Zimmer's successful challenge set in motion a string of woeful ineffectiveness by the Bears in Vikings territory, not to mention a sturdy resolve by a defense that has blown lead after lead after lead all season.

Yes, you might call it ugly, but Zimmer saw beauty in holding an opponent to nine points in seven trips to the Vikings' 31or closer. Especially when it put his team back into the NFC's seventh seed with a 7-7 record.

The Bears reached the Vikings' 10- , 16- , 31- , 21- , 9- , 14- and 19-yard lines. They turned the ball over on downs three straight times inside the 22 in the second half until a meaningless 19-yard touchdown completion as time expired.
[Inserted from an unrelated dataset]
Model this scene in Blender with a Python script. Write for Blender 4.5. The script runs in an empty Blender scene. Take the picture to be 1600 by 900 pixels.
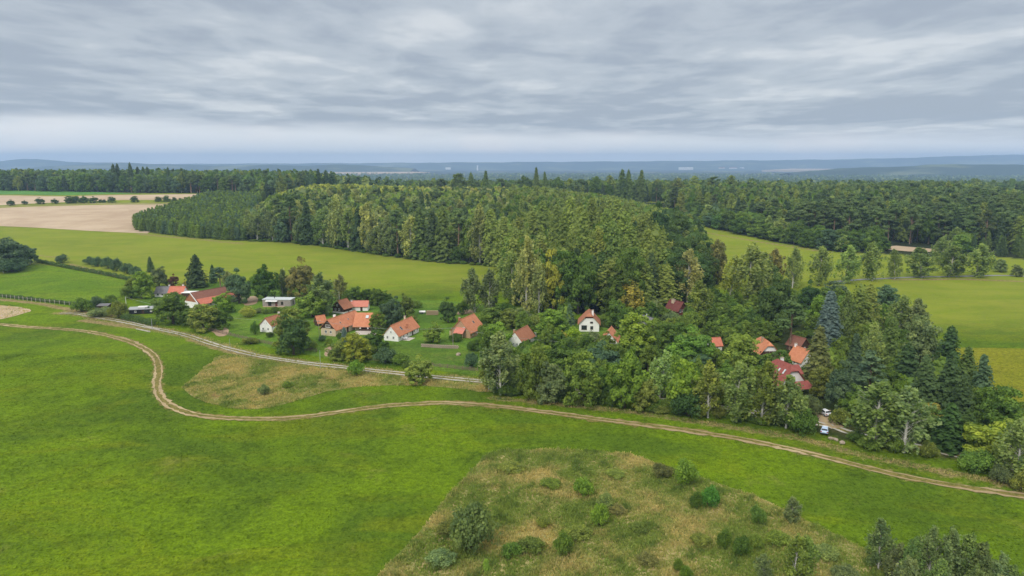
import bpy, bmesh, math, random
import numpy as np
from mathutils import Vector, Matrix
from mathutils.geometry import delaunay_2d_cdt

rng = np.random.default_rng(11)
random.seed(5)
R = math.radians
scn = bpy.context.scene
col = scn.collection

# ------------------------------------------------------------------ camera
F = 1081.0                                   # focal length in photo pixels (photo 1600 wide)
PITCH = math.atan((450 - 253) / F)
H = 65.0
cam = bpy.data.cameras.new('camera')
cam.sensor_width = 36
cam.lens = F / 1600 * 36
cam.clip_start = 0.5
cam.clip_end = 80000
camo = bpy.data.objects.new('camera', cam)
camo.location = (0, 0, H)
camo.rotation_euler = (math.pi / 2 - PITCH, 0, 0)
col.objects.link(camo)
scn.camera = camo

# ------------------------------------------------------------------ light
SUN_EL, SUN_AZ = R(44), R(208)                # azimuth clockwise from +Y (north)
sun = bpy.data.lights.new('sun', 'SUN')
sun.energy = 1.5
sun.angle = R(14)
sun.color = (1.0, 0.95, 0.87)
suno = bpy.data.objects.new('sun', sun)
sd = Vector((math.sin(SUN_AZ) * math.cos(SUN_EL), math.cos(SUN_AZ) * math.cos(SUN_EL), math.sin(SUN_EL)))
suno.rotation_euler = sd.to_track_quat('Z', 'Y').to_euler()
suno.location = (0, 0, 300)
col.objects.link(suno)

scn.view_settings.view_transform = 'Standard'
scn.view_settings.look = 'None'
scn.view_settings.exposure = 0.5
scn.view_settings.gamma = 1
scn.render.engine = 'CYCLES'
cy = scn.cycles
cy.max_bounces = 6
cy.diffuse_bounces = 4
cy.glossy_bounces = 2
cy.transmission_bounces = 3
cy.transparent_max_bounces = 4
cy.volume_bounces = 1
cy.use_denoising = True
cy.caustics_reflective = False
cy.caustics_refractive = False


class NT:
    """tiny node-tree writer"""
    def __init__(s, tree):
        s.t = tree
        s.t.nodes.clear()

    def n(s, typ, **kw):
        nd = s.t.nodes.new(typ)
        ins = kw.pop('i', {})
        for k, v in kw.items():
            setattr(nd, k, v)
        for k, v in ins.items():
            if hasattr(v, 'is_linked') or isinstance(v, bpy.types.NodeSocket):
                s.t.links.new(v, nd.inputs[k])
            else:
                nd.inputs[k].default_value = v
        return nd

    def math(s, op, a, b=0.0, c=0.0, clamp=False):
        nd = s.n('ShaderNodeMath', operation=op, use_clamp=clamp, i={0: a, 1: b})
        if op in ('MULTIPLY_ADD',):
            nd.inputs[2].default_value = c
        return nd.outputs[0]

    def mix(s, f, a, b, mode='MIX'):
        nd = s.n('ShaderNodeMix', data_type='RGBA', blend_type=mode)
        for k, v in ((0, f), (6, a), (7, b)):
            if isinstance(v, bpy.types.NodeSocket):
                s.t.links.new(v, nd.inputs[k])
            else:
                nd.inputs[k].default_value = v if k == 0 else tuple(v)[:3] + (1,)
        return nd.outputs[2]

    def noise(s, vec, scale, detail=4, rough=.55, dist=0.0, dims='3D'):
        nd = s.n('ShaderNodeTexNoise', noise_dimensions=dims, i={'Scale': scale, 'Detail': detail, 'Roughness': rough, 'Distortion': dist})
        if vec is not None:
            s.t.links.new(vec, nd.inputs['Vector'])
        return nd.outputs['Fac']

    def ramp(s, f, lo, hi, a=0.0, b=1.0):
        nd = s.n('ShaderNodeMapRange', interpolation_type='SMOOTHSTEP', i={0: f, 1: lo, 2: hi, 3: a, 4: b})
        return nd.outputs[0]

    def scalev(s, vec, v):
        nd = s.n('ShaderNodeMapping', i={'Vector': vec, 'Scale': v})
        return nd.outputs[0]


# ------------------------------------------------------------------ sky
world = bpy.data.worlds.new('World')
scn.world = world
world.use_nodes = True
w = NT(world.node_tree)
tc = w.n('ShaderNodeTexCoord')
sky = w.n('ShaderNodeTexSky', sky_type='NISHITA', sun_disc=False, sun_elevation=SUN_EL, sun_rotation=SUN_AZ)
sep = w.n('ShaderNodeSeparateXYZ', i={0: tc.outputs['Generated']})
elev = w.math('MAXIMUM', sep.outputs[2], 0.0)
den = w.math('ADD', elev, 0.045)
cx_ = w.math('DIVIDE', sep.outputs[0], den)
cy_ = w.math('DIVIDE', sep.outputs[1], den)
cp = w.n('ShaderNodeCombineXYZ', i={0: cx_, 1: cy_, 2: 0.0}).outputs[0]
n1 = w.noise(w.scalev(cp, (1.0, .8, 1.0)), .55, 7, .5, .3)
n2 = w.noise(w.scalev(cp, (1.1, .7, 1.0)), 1.7, 7, .54, .3)
n3 = w.noise(w.scalev(cp, (.13, .7, 1)), 0.8, 5, .55)
cl = w.math('ADD', w.math('MULTIPLY', n1, .52), w.math('ADD', w.math('MULTIPLY', n2, .30), w.math('MULTIPLY', n3, .18)))
# the cloud base far off is seen from beneath and reads darker
cl = w.math('SUBTRACT', cl, w.ramp(elev, .07, .17, .045, 0.0))
cf = w.ramp(cl, .38, .61)
CD, CM, CL = (2.75, 3.08, 3.58), (3.65, 3.98, 4.36), (5.05, 5.25, 5.42)
ccol = w.mix(w.ramp(cf, 0, .5), CD, CM)
ccol = w.mix(w.ramp(cf, .45, 1.0), ccol, CL)
# an overcast sky is about twice as bright overhead as low down
zen = w.ramp(elev, .16, .95, 1.0, 2.4)
ccol = w.mix(w.math('MULTIPLY', w.ramp(elev, .22, .7), .75), ccol, (4.5, 4.45, 4.3))
zc = w.n('ShaderNodeVectorMath', operation='SCALE', i={0: ccol, 'Scale': zen}).outputs[0]
# clear, paler band under the cloud edge near the horizon
tilt = w.math('MULTIPLY', sep.outputs[0], .016)
edge = w.math('ADD', w.math('ADD', elev, tilt), w.math('MULTIPLY', w.math('SUBTRACT', w.noise(w.scalev(tc.outputs['Generated'], (2.2, 2.2, 16)), 2.0, 4), .5), .030))
band = w.ramp(edge, .028, .054, 1.0, 0.0)
pinkn = w.ramp(w.noise(w.scalev(tc.outputs['Generated'], (3.2, 3.2, 9)), 1.6, 3), .50, .68)
bandc = w.mix(w.math('MULTIPLY', pinkn, w.ramp(elev, .004, .03, 1, .25)), (6.2, 6.35, 6.45), (7.9, 7.2, 6.8))
bandc = w.mix(w.ramp(elev, 0, .012, .6, 0), bandc, (6.9, 7.1, 7.4))
skyc = w.mix(band, zc, bandc)
fin = w.mix(.94, sky.outputs[0], skyc)
bg = w.n('ShaderNodeBackground', i={0: fin, 1: 0.1})
wo = w.n('ShaderNodeOutputWorld', i={0: bg.outputs[0]})

# ------------------------------------------------------------------ terrain
YS = np.array([-500, 0, 300, 340, 375, 420, 470, 560, 675, 760, 850, 1100, 1600, 3000, 6000, 40000.]) * 1.25
ZS = np.array([0, 0, 0, .2, 1.2, 3.4, 6, 12, 20, 22.5, 22.5, 8, -18, -42, -50, -60.]) * 1.25
_t = np.arange(-600, 50000, 10.)
_z = np.interp(_t, YS, ZS)
_k = np.hanning(11)
_k /= _k.sum()
_z = np.convolve(np.pad(_z, 5, mode='edge'), _k, 'valid')


def tz(x, y):
    s = np.clip((x / np.maximum(y, 1.) + .32) / .2, 0, 1)
    return np.interp(y, _t, _z) - s * s * (3 - 2 * s) * np.interp(y, [600, 720, 850, 1060, 1500, 2500], [0, 3, 9.5, 16, 12, 0]) + .35 * np.sin(x / 41 + 1) * np.sin(y / 37) + .2 * np.sin(x / 17.3 + y / 23.1)


cs, sn = math.cos(PITCH), math.sin(PITCH)
_T = np.geomspace(50, 30000, 4000)


def P(px, py):
    """the ground point that photo pixel (px, py) looks at"""
    a, b = (px - 800) / F, (450 - py) / F
    d = (a, cs + b * sn, -sn + b * cs)
    x, y, z = d[0] * _T, d[1] * _T, H + d[2] * _T
    h = z - tz(x, y)
    i = max(1, int(np.argmax(h < 0)))
    f = h[i - 1] / (h[i - 1] - h[i])
    t = _T[i - 1] + f * (_T[i] - _T[i - 1])
    x, y = d[0] * t, d[1] * t
    return np.array([x, y, float(tz(x, y))])


def proj(x, y, z):
    z = z - H
    dep = y * cs - z * sn
    up = y * sn + z * cs
    return 800 + F * x / dep, 450 - F * up / dep, dep


def mpp(p):
    """metres per photo pixel at a point"""
    return (p[1] * cs - (p[2] - H) * sn) / F


def inpoly(x, y, poly):
    poly = np.asarray(poly)
    c = np.zeros(np.shape(x), bool)
    j = len(poly) - 1
    for i in range(len(poly)):
        xi, yi, xj, yj = poly[i][0], poly[i][1], poly[j][0], poly[j][1]
        with np.errstate(divide='ignore', invalid='ignore'):
            c ^= ((yi > y) != (yj > y)) & (x < (xj - xi) * (y - yi) / (yj - yi + 1e-12) + xi)
        j = i
    return c


def dline(x, y, line):
    d = np.full(np.shape(x), 1e9)
    for a, b in zip(line[:-1], line[1:]):
        ax, ay, bx, by = a[0], a[1], b[0], b[1]
        L2 = (bx - ax) ** 2 + (by - ay) ** 2 + 1e-9
        t = np.clip(((x - ax) * (bx - ax) + (y - ay) * (by - ay)) / L2, 0, 1)
        d = np.minimum(d, np.hypot(x - ax - t * (bx - ax), y - ay - t * (by - ay)))
    return d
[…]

Nagy, meanwhile, went 1-for-2 on challenges. He's 3-3 this year and 7-9 in his Bears career, which has three weeks until is expires.

Nagy successfully challenged the spot of the ball on a third-down run by Kirk Cousins deep in Vikings territory. That led to a 17-yard punt that was partially blocked.

The Bears took over at the Vikings' 30 down 17-3 with 17 ½ minutes to play. But, of course, they turned the ball over on downs at the 21.

Nagy's other challenge – an incompletion to Mooney into the end zone on fourth-and-goal from the 9 – failed.

And for all of you who like to count Cousins' prime-time wins, well, he just got one while completing 12 of 24 passes for 87 yards, four sacks, two touchdowns, and interception at a 69.3 passer rating. He has now thrown at least two touchdown passes in 10 consecutive road games.

Thanks to his defense and the bumbling Bears, Cousins left Soldier Field with a 58-58-2 career record.

"Good to get a win tonight," Zimmer said. "There were a lot of good things. And some things we need to definitely clean up."

Yep. But thanks to Richardson's strip and negotiation skills, Zimmer's successful challenge kept the bumbling Bears from getting what could have been some dangerous momentum early on.